Michael’s criticism of global involvement is distinctly selective. His constituents, I am sure, would much rather he was working on issues relating to Barnsley than spending his time on four trips to Israel or his trips to India, Washington and Paris - all since his election to Parliament three years ago. Perhaps Michael is more of an international socialist than he lets on - or maybe he just wants to support the British air travel industry.

Disappointingly for someone who purports to being that `humble member’, Michael talks about the last Labour government delivering the “biggest set of employment rights, trade union rights that any government has ever delivered in the whole of history”.
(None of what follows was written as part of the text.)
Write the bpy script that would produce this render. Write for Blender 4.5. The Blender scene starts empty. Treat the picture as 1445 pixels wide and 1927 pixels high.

But Blair proudly boasted that his government kept in place the most restrictive anti-trade union laws in Europe. As Michael well knows the vast majority of the 42 laws he cites were forced onto the last Labour government by European legislation.

We refuse, too, to take any lessons from him about the “hard yards” of organising and recruiting. Our team of 90 dedicated organisers has spent six years working to spread trade unionism to new companies and workplaces, many hostile to organised labour. And forgive me while I gasp, because Michael's time at Amicus is not exactly marked out as one of him travelling the country to meet members in need unless they were residing in his home county of Yorkshire.

If Michael looked locally, he could see our community work in action. In his own constituency, Barnsley, our community centre is helping to organise the retired and the young alike, too often forgotten by party politics. We are in his community fighting on behalf of the vulnerable on issues like the bedroom tax and benefit changes. There is no way the Labour Party would have promised reversal of the bedroom tax if it wasn’t for campaigners in Unite and other unions working with campaigning newspapers like the Sunday People.
And as for being “well versed” in spotting potential PR nightmares, a “communications fixer” and in charge of “media strategy”, well these talents deserted him when it came to Falkirk.

On 9 July, Michael Dugher took to national television to say that in his 22 years in politics, he had never seen such abuses. Clearly, he had not seen anything because there was nothing to see - as Police Scotland and the Party itself have established. Michael needs to explain his motives for that intervention truthfully because from where Unite members are standing it looked that he was a man on the make, proving his virility to his leader in advance of a reshuffle.

His fabled `judgement’ allowed a situation to unfold which embarrassed and damaged the Leader of the party. Some fixing, some strategist.
Thanks to those who, like Michael, saw a chance to fray the relationship between the party and the unions as too good to resist, innocent people have had their lives destroyed and one man now faces losing his job. Those who fuelled media hysteria put personal ambition before the truth and certainly before the needs of our party.

Lastly, there was the tired, dismissive rejection of “the marches with banners flying around towns and cities”. We in Unite have to ask, on whose behalf does Michael speak? Certainly not the nurses, street cleaners, youth workers and young unemployed we have been proud to stand with in their fight for a better future.

Dugher says that history will judge unions “pretty badly”. If he represents what is now called a rising star in the Party, history will judge all of us badly.